It is – at the time I write this – June 6, the anniversary of arguably the most monumental event of the 20th century; D-Day, the invasion of Nazi-occupied Europe, and undoubtedly the beginning of the end of the Second World War.
I wonder if we may spare a few seconds’ thought for the few surviving veterans who achieved the vital beachhead on that fateful day.
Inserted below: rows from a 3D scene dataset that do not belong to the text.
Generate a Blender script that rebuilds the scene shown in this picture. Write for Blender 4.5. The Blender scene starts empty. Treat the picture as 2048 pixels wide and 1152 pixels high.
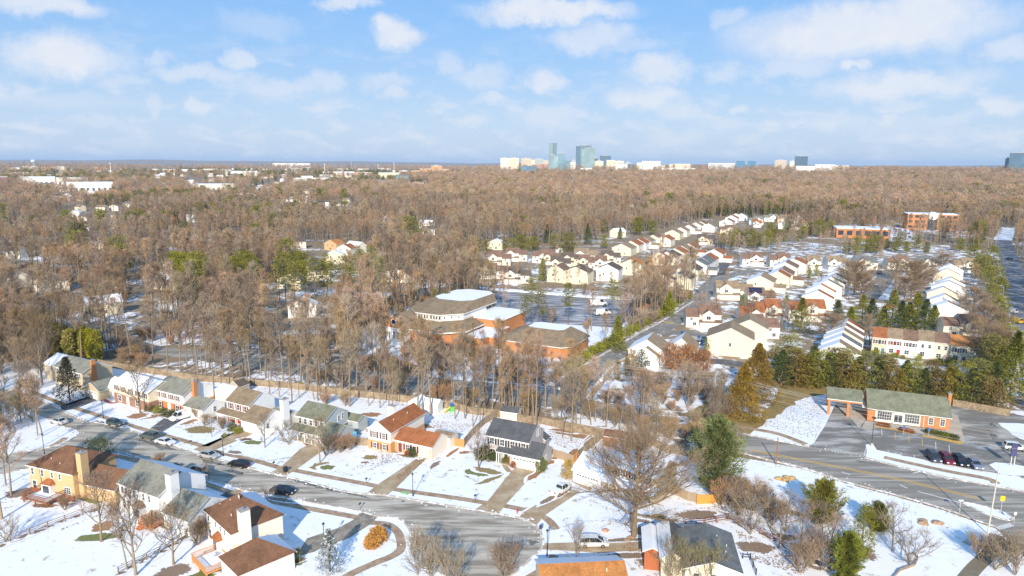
import bpy, bmesh, math, random
import numpy as np
from mathutils import Vector, Matrix
R=math.radians; PI=math.pi
sc=bpy.context.scene; COL=sc.collection
# ---------------------------------------------------------------- camera
F_PX=1365.33; CAM_H=62.0; PITCH=R(10.3); ROLL=R(0.28)
cam=bpy.data.objects.new('camera',bpy.data.cameras.new('camera')); COL.objects.link(cam)
cam.data.lens=24; cam.data.sensor_width=36; cam.data.clip_start=1; cam.data.clip_end=60000
cam.location=(0,0,CAM_H)
cam.rotation_mode='QUATERNION'
cam.rotation_quaternion=(Matrix.Rotation(R(90)-PITCH,3,'X')@Matrix.Rotation(ROLL,3,'Z')).to_quaternion()
sc.camera=cam
# ---------------------------------------------------------------- world, sun
SUN_EL=R(27); SH=Vector((0.10,1.0)).normalized()      # direction in which shadows fall
w=bpy.data.worlds.new('World'); sc.world=w; w.use_nodes=True
nt=w.node_tree; nt.nodes.clear()
def N(nt,t,**k):
    n=nt.nodes.new(t)
    for a,b in k.items():
        if a=='i':
            for c,d in b.items(): n.inputs[c].default_value=d
        else: setattr(n,a,b)
    return n
sky=N(nt,'ShaderNodeTexSky',sky_type='NISHITA',sun_disc=False,sun_elevation=SUN_EL,
      sun_rotation=math.atan2(-SH.x,-SH.y),altitude=100,air_density=1.0,dust_density=1.0,ozone_density=1.3)
bg=N(nt,'ShaderNodeBackground',i={1:0.15}); out=N(nt,'ShaderNodeOutputWorld')
# clouds: (azimuth deg right of +Y, elevation deg, half width, half height, strength)
def azel(px,py):
    u=(px-1024)/F_PX; v=(py-576)/F_PX; c,s=math.cos(ROLL),math.sin(ROLL)
    u,v=u*c+v*s,-u*s+v*c
    x,y,z=u,math.cos(PITCH)-v*math.sin(PITCH),-math.sin(PITCH)-v*math.cos(PITCH)
    return math.atan2(x,y),math.atan2(z,math.hypot(x,y))
CL=[(130,115,88,34,1),(90,5,85,18,.9),(790,64,46,26,.95),(700,5,45,14,.8),(315,120,26,16,.5),(400,155,85,16,.6),(480,122,28,20,.7),
(560,172,85,18,.55),(520,45,70,24,.3),(650,165,32,22,.55),(780,160,60,18,.5),(800,190,30,14,.6),(900,125,40,22,.5),(960,155,60,22,.5),(985,195,30,12,.6),
(1100,20,150,22,1),(1180,72,90,26,.7),(1085,160,40,20,.8),(1260,95,80,14,.4),(1315,145,60,28,.85),(1295,200,68,24,.8),(1450,135,36,18,.5),(1460,38,34,16,.5),
(1720,60,210,46,1),(1850,22,90,40,1),(1600,125,70,24,.6),(1700,132,24,12,.9),(1800,168,140,22,.85),(1900,155,40,16,.7),(2020,100,50,24,.7),(2005,217,30,16,.7),
(1095,235,55,26,.5),(1030,218,22,14,.5),(950,245,30,12,.5),(300,215,18,18,.45),(410,225,28,13,.6),(1365,228,44,16,.5),(1470,220,22,8,.6),(1675,235,44,18,.4),
(1765,240,24,16,.6),(1890,235,50,10,.35),(1360,275,60,12,.4),(560,190,60,14,.35),(130,205,110,16,.3),(1800,255,80,14,.3),(1450,250,50,14,.35),(200,245,60,10,.3)]
tc=N(nt,'ShaderNodeTexCoord'); sep=N(nt,'ShaderNodeSeparateXYZ'); L=nt.links.new
L(tc.outputs['Generated'],sep.inputs[0])
def M(nt,op,a,b=None,c=None,clamp=False):
    n=nt.nodes.new('ShaderNodeMath'); n.operation=op; n.use_clamp=clamp
    for i,x in enumerate((a,b,c)):
        if x is None: continue
        if isinstance(x,(int,float)): n.inputs[i].default_value=x
        else: nt.links.new(x,n.inputs[i])
    return n.outputs[0]
az=M(nt,'ARCTAN2',sep.outputs[0],sep.outputs[1]); el=M(nt,'ARCSINE',sep.outputs[2])
cb=N(nt,'ShaderNodeCombineXYZ'); L(az,cb.inputs[0]); L(el,cb.inputs[1])
nz=N(nt,'ShaderNodeTexNoise',i={'Scale':16.0,'Detail':8.0,'Roughness':.66}); L(cb.outputs[0],nz.inputs['Vector'])
vm=N(nt,'ShaderNodeVectorMath',operation='MULTIPLY_ADD',i={1:(.10,.062,0),2:(-.05,-.031,0)}); L(nz.outputs['Color'],vm.inputs[0])
ad=N(nt,'ShaderNodeVectorMath',operation='ADD'); L(cb.outputs[0],ad.inputs[0]); L(vm.outputs[0],ad.inputs[1])
acc=None
for (px,py,hw,hh,s) in CL:
    a,e=azel(px,py)
    kx,ky=F_PX/hw*.95,F_PX/hh*.92
    n=N(nt,'ShaderNodeVectorMath',operation='MULTIPLY_ADD',i={1:(kx,ky,0),2:(-a*kx,-e*ky,0)}); L(ad.outputs[0],n.inputs[0])
    d=N(nt,'ShaderNodeVectorMath',operation='LENGTH'); L(n.outputs[0],d.inputs[0])
    m=N(nt,'ShaderNodeMapRange',interpolation_type='SMOOTHSTEP',i={1:1.3,2:.4,3:0,4:s}); L(d.outputs['Value'],m.inputs[0])
    acc=m.outputs[0] if acc is None else M(nt,'MAXIMUM',acc,m.outputs[0])
# broken thin cloud that thickens towards the horizon
mp=N(nt,'ShaderNodeMapping',i={'Scale':(1,2.6,1)}); L(cb.outputs[0],mp.inputs[0])
n2=N(nt,'ShaderNodeTexNoise',i={'Scale':17.0,'Detail':8.0,'Roughness':.62,'Distortion':.3}); L(mp.outputs[0],n2.inputs['Vector'])
m2=N(nt,'ShaderNodeMapRange',interpolation_type='SMOOTHSTEP',i={1:.46,2:.68,3:0,4:1}); L(n2.outputs[0],m2.inputs[0])
m3=N(nt,'ShaderNodeMapRange',interpolation_type='SMOOTHSTEP',i={1:.20,2:.06,3:.06,4:.55}); L(el,m3.inputs[0])
thin=M(nt,'MULTIPLY',m2.outputs[0],m3.outputs[0])
m4=N(nt,'ShaderNodeMapRange',interpolation_type='SMOOTHSTEP',i={1:.14,2:.0,3:0,4:.30}); L(el,m4.inputs[0])
acc=M(nt,'MAXIMUM',acc,thin); acc=M(nt,'ADD',acc,m4.outputs[0],clamp=True); 
n3=N(nt,'ShaderNodeTexNoise',i={'Scale':30.0,'Detail':5.0,'Roughness':.6}); L(cb.outputs[0],n3.inputs['Vector'])
lump=N(nt,'ShaderNodeMapRange',i={1:.25,2:.7,3:.8,4:1.0}); L(n3.outputs[0],lump.inputs[0])
acc=M(nt,'MULTIPLY',acc,lump.outputs[0])
grad=N(nt,'ShaderNodeMix',data_type='RGBA'); gm=N(nt,'ShaderNodeMapRange',interpolation_type='SMOOTHSTEP',i={1:-.02,2:.26}); L(el,gm.inputs[0]); L(gm.outputs[0],grad.inputs[0]); grad.inputs[6].default_value=(2.2,3.05,4.15,1); grad.inputs[7].default_value=(1.05,2.35,4.45,1)
tint=N(nt,'ShaderNodeMix',data_type='RGBA',i={0:.88}); L(sky.outputs[0],tint.inputs[6]); L(grad.outputs[2],tint.inputs[7])
mix=N(nt,'ShaderNodeMix',data_type='RGBA'); L(acc,mix.inputs[0]); L(tint.outputs[2],mix.inputs[6]); mix.inputs[7].default_value=(4.1,4.25,4.6,1)
L(mix.outputs[2],bg.inputs[0]); L(bg.outputs[0],out.inputs[0])
sl=bpy.data.lights.new('sun','SUN'); sl.energy=4.7; sl.angle=R(.5); sl.color=(1,.90,.75)
sun=bpy.data.objects.new('sun',sl); COL.objects.link(sun)
sdir=Vector((SH.x*math.cos(SUN_EL),SH.y*math.cos(SUN_EL),-math.sin(SUN_EL)))
sun.rotation_euler=sdir.to_track_quat('-Z','Y').to_euler(); sun.location=(-20,-80,200)
vs=sc.view_settings; vs.view_transform='Standard'; vs.look='None'; vs.gamma=1; vs.exposure=0.45; vs.use_curve_mapping=False
sc.cycles.max_bounces=5; sc.cycles.diffuse_bounces=3; sc.cycles.glossy_bounces=2; sc.cycles.volume_bounces=0; sc.cycles.transparent_max_bounces=4
sc.cycles.use_denoising=True; sc.cycles.denoiser='OPENIMAGEDENOISE'; sc.cycles.denoising_input_passes='RGB_ALBEDO_NORMAL'; sc.cycles.denoising_prefilter='NONE'
# ---------------------------------------------------------------- pixel of the photograph -> point on the ground
def ray(px,py):
    u=(px-1024)/F_PX; v=(py-576)/F_PX; c,s=math.cos(ROLL),math.sin(ROLL)
    u,v=u*c+v*s,-u*s+v*c
    return (u,math.cos(PITCH)-v*math.sin(PITCH),-math.sin(PITCH)-v*math.cos(PITCH))
def P(px,py,z=0.0):
    r=ray(px,py); t=(z-CAM_H)/r[2]
    return Vector((r[0]*t,r[1]*t,z))
def sst(a,b,x):
    t=np.clip((x-a)/(b-a),0,1); return t*t*(3-2*t)
def ground(x,y):
    """height of the land"""
    x=np.asarray(x,float); y=np.asarray(y,float)
    r=np.hypot(x,y); a=np.arctan2(x,np.maximum(y,1e-3))
    right=sst(-.14,.05,a)
    z=right*26*sst(900,2400,r)*(1-.7*sst(2700,4500,r))
    z=z+(1-right)*21*sst(700,2300,r)*(1-sst(4200,6500,r))*(.88+.12*np.sin(x*.004))
    z=z+sst(9000,14000,r)*(62+sst(.3,-.4,a)*34+8*np.sin(a*23)+5*np.sin(a*51+1))
    z=z+sst(3500,7000,r)*(18+8*np.sin(a*17))*(1-sst(8000,12000,r))
    return z
def gz(x,y): return float(ground(x,y))
def PD(px,py,d):
    """point seen at a pixel, at distance d along the ground"""
    r=ray(px,py); t=d/math.hypot(r[0],r[1])
    return Vector((r[0]*t,r[1]*t,CAM_H+r[2]*t))
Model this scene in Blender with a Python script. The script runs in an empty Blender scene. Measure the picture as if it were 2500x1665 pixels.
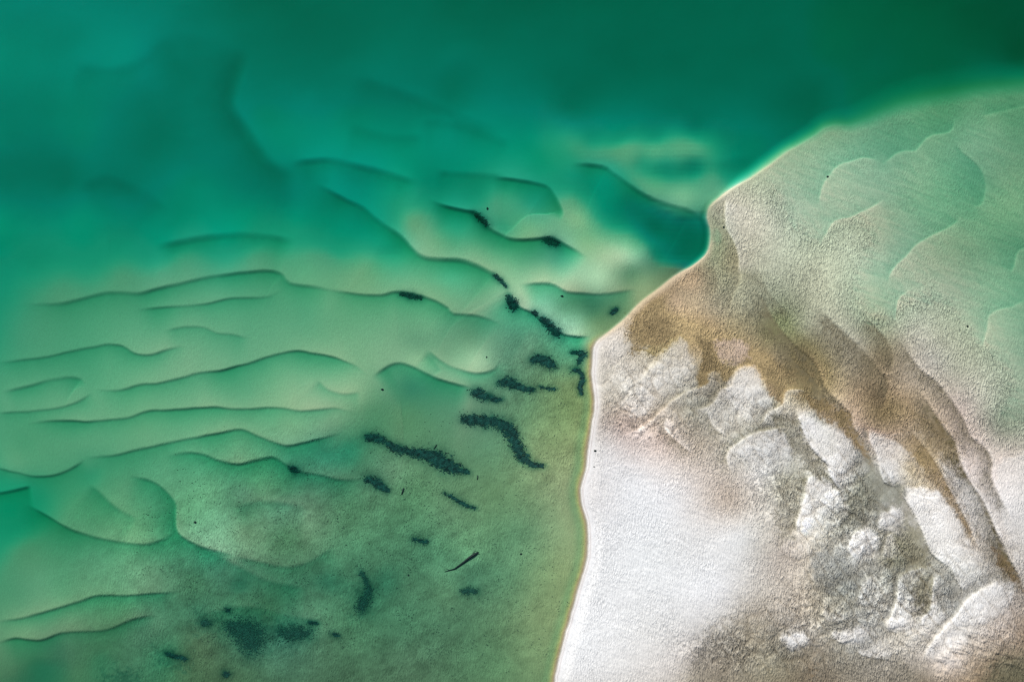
import bpy, math, random
import numpy as np

# ------------------------------------------------------------------ camera, sky, sun, exposure
SCN = bpy.context.scene
COL = SCN.collection
PXM = 20.0                                   # photograph pixels (2500 wide) per metre of ground
CAM_H = 200.0
SUN_EL, SUN_AZ = 41.0, 325.0                 # degrees; azimuth clockwise from +Y (top of the picture)
cam_d = bpy.data.cameras.new('camera'); cam = bpy.data.objects.new('camera', cam_d); COL.objects.link(cam)
cam.location = (0, 0, CAM_H); cam.rotation_euler = (0, 0, 0)
cam_d.sensor_width = 36.0; cam_d.lens = 36.0 * CAM_H / (2500 / PXM)
cam_d.clip_start = 1.0; cam_d.clip_end = 20000.0
SCN.camera = cam
world = bpy.data.worlds.new('World'); SCN.world = world; world.use_nodes = True
wn = world.node_tree.nodes; wl = world.node_tree.links
sky = wn.new('ShaderNodeTexSky'); sky.sky_type = 'NISHITA'; sky.sun_disc = False
sky.sun_elevation = math.radians(SUN_EL); sky.sun_rotation = math.radians(SUN_AZ)
wl.new(sky.outputs[0], wn['Background'].inputs[0]); wn['Background'].inputs[1].default_value = 0.075
sun_d = bpy.data.lights.new('sun', 'SUN'); sun_d.energy = 4.6; sun_d.angle = math.radians(0.5); sun_d.color = (1.0, 0.955, 0.89)
sun = bpy.data.objects.new('sun', sun_d); COL.objects.link(sun)
sun.rotation_euler = (math.radians(90 - SUN_EL), 0, math.radians(180 - SUN_AZ) )
SCN.view_settings.view_transform = 'Standard'; SCN.view_settings.look = 'None'
SCN.view_settings.gamma = 1.0; SCN.view_settings.use_curve_mapping = False
SCN.view_settings.exposure = 0.0
SCN.render.engine = 'CYCLES'
SCN.cycles.transparent_max_bounces = 16
SCN.cycles.max_bounces = 6

# ------------------------------------------------------------------ optics of this water
KW = np.array([2.75, 0.62, 0.93])            # absorption per metre (r, g, b)
FPATH = 2.60                                 # way down from the sun plus way up to the sky, per metre of depth
LIGHT = np.array([1.0, 1.0, 1.0])            # brightness a white surface reaches in this light

rng = np.random.default_rng(7)
def lin(c):
    c = np.asarray(c, float) / 255.0
    return np.where(c <= 0.04045, c / 12.92, ((c + 0.055) / 1.055) ** 2.4)
def sst(a, b, x):
    t = np.clip((x - a) / (b - a), 0, 1); return t * t * (3 - 2 * t)

# ------------------------------------------------------------------ grid: fine over the frame, stretching out to the horizon
def axis(n0, n1, step):
    core = np.arange(n0, n1 + 0.1, step)
    out = []; d = step; p = core[-1]
    while p < core[-1] + 90000:
        d *= 1.2; p = p + d; out.append(p)
    out = np.array(out); right = out; left = core[0] - (out - core[-1])
    return np.concatenate([left[::-1], core, right])
STEP = 2.3
GX = axis(-40, 2540, STEP); GY = axis(-40, 1705, STEP)
PX, PY = np.meshgrid(GX, GY)                 # photograph pixels of every ground vertex
def fold(v, a, b):                            # outside the surveyed ground the flats carry on in the same manner
    t = np.mod(v - a, 2 * (b - a)); return a + np.where(t > b - a, 2 * (b - a) - t, t)
CX = fold(PX, -60, 2560); CY = fold(PY, -60, 1725)

def hsh(ix, iy, s):
    h = (ix.astype(np.int64) * 374761393 + iy.astype(np.int64) * 668265263 + s * 1442695041) & 0xffffffff
    h = ((h ^ (h >> 13)) * 1274126177) & 0xffffffff
    return ((h ^ (h >> 16)) & 0xffff) / 65535.0
def vnoise(x, y, s):
    ix = np.floor(x); iy = np.floor(y); fx = x - ix; fy = y - iy
    fx = fx * fx * fx * (fx * (fx * 6 - 15) + 10); fy = fy * fy * fy * (fy * (fy * 6 - 15) + 10)
    a = hsh(ix, iy, s); b = hsh(ix + 1, iy, s); c = hsh(ix, iy + 1, s); d = hsh(ix + 1, iy + 1, s)
    return ((a * (1 - fx) + b * fx) * (1 - fy) + (c * (1 - fx) + d * fx) * fy) * 2 - 1
def fbm(x, y, s, o=4, g=0.5):
    r = 0; a = 1; t = 0
    for k in range(o):
        ca, sa = math.cos(k * 0.9 + s), math.sin(k * 0.9 + s)
        r = r + a * vnoise((x * ca - y * sa) * 2 ** k + 17.3 * k, (x * sa + y * ca) * 2 ** k - 9.1 * k, s + k * 13); t += a; a *= g
    return r / t
# slow wander used to make every outline natural
WX = 7 * fbm(CX / 90, CY / 90, 3, 4); WY = 7 * fbm(CX / 90, CY / 90, 5, 4)
# ------------------------------------------------------------------ survey points: colour seen at (x, y)
SEA = """
0 40 0 116 95;200 40 0 124 105;400 40 0 115 101;500 40 0 105 124;600 40 0 96 118;850 40 0 99 112;1100 40 0 95 108;1400 40 0 92 98
1700 40 0 92 88;2000 40 0 92 63;2200 40 0 86 55;2480 40 0 74 46;0 150 0 123 99;200 150 0 120 99;330 150 0 129 109;430 150 0 114 113
520 150 0 114 118;610 150 0 104 121;800 150 0 103 118;1100 150 0 105 82;1400 150 0 99 96;1700 150 0 95 106;2000 150 0 95 68;2300 150 0 86 55
2500 150 0 69 40;0 260 0 112 90;200 260 0 121 97;400 260 0 114 99;530 260 0 120 114;640 260 0 117 91;850 260 0 113 89;1100 260 0 101 77
1400 260 0 98 96;1700 260 0 104 99;2000 250 0 88 105;2200 215 0 93 62;2500 190 0 101 82;0 350 0 119 97;200 350 0 117 92;380 340 0 106 105
540 350 0 125 112;700 350 0 129 102;850 350 0 133 106;1100 320 0 140 119;1300 330 0 131 103;1500 325 0 128 98;1700 325 0 102 76;1850 340 0 109 81
1950 300 0 95 93;0 450 0 105 90;150 450 0 101 89;300 470 0 111 96;450 440 0 124 97;600 470 0 122 103;700 480 0 111 91;780 420 0 136 115
900 440 0 136 116;1000 400 0 135 105;1150 400 0 139 110;860 540 0 145 120;1050 460 0 122 94;0 550 0 136 103;200 540 0 131 99;450 530 0 124 95
600 530 0 133 100;720 540 1 133 100;820 590 12 138 104;0 620 0 125 95;200 600 0 132 100;400 600 0 138 107;560 585 0 147 117;900 570 6 146 117
780 620 76 145 111;900 650 110 162 119;960 600 30 170 136;50 690 46 131 97;150 680 60 137 101;300 655 61 137 101;450 635 86 152 118;620 625 74 145 110
750 655 78 156 114;930 680 109 165 124;1080 710 129 169 128;50 800 62 139 104;200 800 70 148 109;350 790 82 154 115;550 765 95 158 120;750 770 84 154 115
900 790 108 163 123;1050 800 130 173 133;1150 830 111 143 111;50 910 67 144 106;200 900 68 146 107;400 880 116 165 127;600 840 87 153 115;780 820 89 154 114
880 850 109 162 122;600 960 93 156 117;60 975 92 154 116;250 985 90 158 117;450 960 102 162 122;650 935 104 163 122;780 955 142 175 137;860 970 132 172 131
60 1085 66 142 102;200 1070 106 158 120;350 1050 107 161 120;550 1025 123 166 126;720 1050 119 168 126;800 1030 138 165 130;40 1125 87 153 113;230 1150 55 140 101
350 1135 80 147 109;480 1150 102 161 122;590 1095 111 158 119;520 1200 109 159 119;620 1190 108 155 113;700 1200 78 129 94;30 1240 1 138 99;120 1205 55 137 98
170 1240 66 141 99;290 1180 84 145 106;260 1270 87 148 106;380 1240 82 145 107;340 1290 103 159 114;460 1250 87 152 109;490 1290 103 166 126;600 1290 109 141 107
580 1240 68 120 86;60 1340 74 136 98;230 1360 87 142 106;100 1420 86 148 110;300 1420 100 158 118;370 1380 118 154 119;450 1390 84 130 100;480 1420 86 124 91
50 1480 76 138 101;150 1450 85 149 108;160 1510 114 146 110;300 1500 80 127 90;60 1540 118 157 117;80 1610 62 116 83;250 1600 62 111 78;60 1655 62 104 74
180 1640 69 117 82;700 1300 76 118 83;850 1250 79 123 89;950 1300 75 126 92;1100 1250 92 132 97;1000 1200 83 133 94;1200 1200 95 132 93;760 1200 99 130 103
600 1430 58 100 77;800 1420 60 105 79;950 1420 61 104 77;1150 1400 67 118 89;1350 1320 128 156 114;1380 1180 135 152 112;1300 1100 125 153 108;1280 1300 95 139 102
480 1570 73 100 72;612 1545 74 127 102;700 1545 80 131 106;450 1640 68 106 74;800 1600 68 106 79;1000 1600 76 113 85;1200 1620 87 128 91;1300 1520 119 146 103
900 1510 65 115 84;600 1640 68 104 75;1100 1500 70 111 82;1350 1400 127 153 107;900 1010 74 131 94;1000 1010 91 138 99;1100 990 112 147 116;780 1100 64 135 106
700 1110 84 143 112;850 1080 57 126 92;950 1150 91 132 101;1150 1080 88 133 100;1280 980 91 132 97;1400 1000 122 146 96;1390 930 129 141 97;1010 940 62 125 100
1220 1090 93 140 105;1120 870 128 177 137;1170 880 170 204 163;1090 850 106 149 115;1230 880 97 139 111;1250 820 108 144 118;1330 840 118 149 118;1400 870 138 172 138
1180 940 108 148 116;950 850 116 163 125;1020 890 146 194 147;1020 840 91 140 108;1100 810 113 154 121;1000 540 86 145 103;1070 590 120 168 126;980 470 28 158 125
1110 545 56 172 140;1160 610 124 168 128;1100 600 77 151 111;1100 680 134 196 157;1000 665 126 176 137;1180 720 125 164 126;1220 760 126 183 146;1240 500 92 165 128
1170 490 44 130 97;1290 560 96 162 114;1300 500 43 145 117;1420 540 141 185 133;1400 470 55 134 98;1450 470 1 133 103;1420 590 119 172 122;1250 650 146 185 143
1440 655 138 186 147;1380 680 160 199 159;1550 635 166 210 172;1330 730 172 206 175;1330 670 167 192 149;1420 755 112 137 104;1660 650 67 100 74;1450 790 125 149 106
1520 660 94 137 104;1500 480 0 134 102;1550 510 0 112 99;1600 560 0 88 96;1680 600 0 92 110;1690 550 0 100 84;1620 600 0 120 94;1470 520 0 133 105
1510 560 49 140 103;1560 590 64 152 107;1600 460 99 167 120;1670 482 132 190 144;1500 375 72 143 103;1600 372 110 179 130;1700 370 92 175 131;1420 385 63 143 106
1320 395 4 137 100;1620 412 1 134 108;1700 405 0 103 80;1780 400 0 128 99;1740 440 100 162 126;1450 350 25 122 91;1550 440 74 146 107;1800 370 0 116 89
1480 435 0 151 127;2050 250 0 98 74;2150 150 0 92 65;1400 430 0 139 109;520 1385 100 140 114;560 1408 66 110 85;700 1430 64 113 85;640 1395 86 127 98
850 1360 77 134 99;560 1490 78 132 97;650 1505 70 116 82;755 1515 90 140 107;850 1525 74 128 93;490 1485 63 113 86;430 1480 74 125 94;340 1530 92 118 93
400 1585 61 124 89;300 1645 67 116 85;600 1455 73 113 85;950 1480 67 119 88;1050 1350 72 126 93;1150 1350 101 153 111;1250 1400 88 131 96;600 1205 105 139 114
560 1262 109 164 127;750 1300 103 144 109;640 1335 107 150 113;700 1225 109 140 114;680 1270 118 153 121;560 1320 115 169 130;150 1600 65 106 81;1000 1540 73 122 90
1100 1450 90 135 99;1353 622 92 151 126;1292 644 113 161 126;1415 564 84 158 118;1476 610 145 179 138;1519 621 185 210 170;1580 642 76 124 99;1544 664 52 106 76
1464 682 173 217 174;1568 695 134 164 121;1384 742 124 149 116;1445 754 57 109 85;1402 793 191 231 196;1292 724 174 203 163;1507 717 122 150 116;1230 560 43 140 103
1380 610 100 176 142;1350 355 36 143 106;1400 342 56 146 109;1540 368 96 165 122;1660 370 93 165 121;1740 374 58 148 107;1460 360 75 148 110;1600 343 16 123 92
1520 343 36 130 97;1570 402 18 136 104;1690 432 37 133 102;1640 442 56 138 106
"""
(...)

Soon there will be none of them left.
Although I have no personal entitlement to memories of the event, I have, as an interested historian, read very much of it and, more importantly, during the 80s and 90s, heard first hand the experiences of once young men, who had to endure the horrors of that first terrifying day on the Normandy beaches.
They told of their un-erasable feelings of survivors’ guilt, having watched perish before them comrades numberless, amid screams, curses and incessant gunfire, yet somehow still finding the nerve and sinew to press on.
The war for them had a simple rationale; it was between those who sought to enslave the world and those who sought to free it, and the objective of D-Day was to free Europe.
Freedom and liberty were their watchwords; it was the legacy they genuinely and sincerely felt they had bestowed on the generations to come, and in pursuit of that, they, then mostly teenagers and young men in their 20s, accepted rough times and good times equally and feared nothing.
What an irony it is that, nearly 80 years on from that day of freedom, the generations to whom they endowed that priceless gift, seem now to fear… words.
Words are the palette of free communication; the last thing we need is their restriction.
It is becoming imbecilic; inane. Orators cancelled for using some word or other that might offend somebody, prominent historical works of literature edited for ‘unsuitable’ content, or an author targeted with violent protest for using fundamental terms of definition.
And even in this newspaper, demands from correspondents not to publish letters from other correspondents expressing the ‘wrong’ opinion.
By much the same logic, becoming elected these days seems to empower our political representatives to control our everyday freedoms with restrictive legislation.
Freedom was desperately fought for. Freedom is; it cannot be imposed. Please spare a few seconds thought for those young men and D-Day.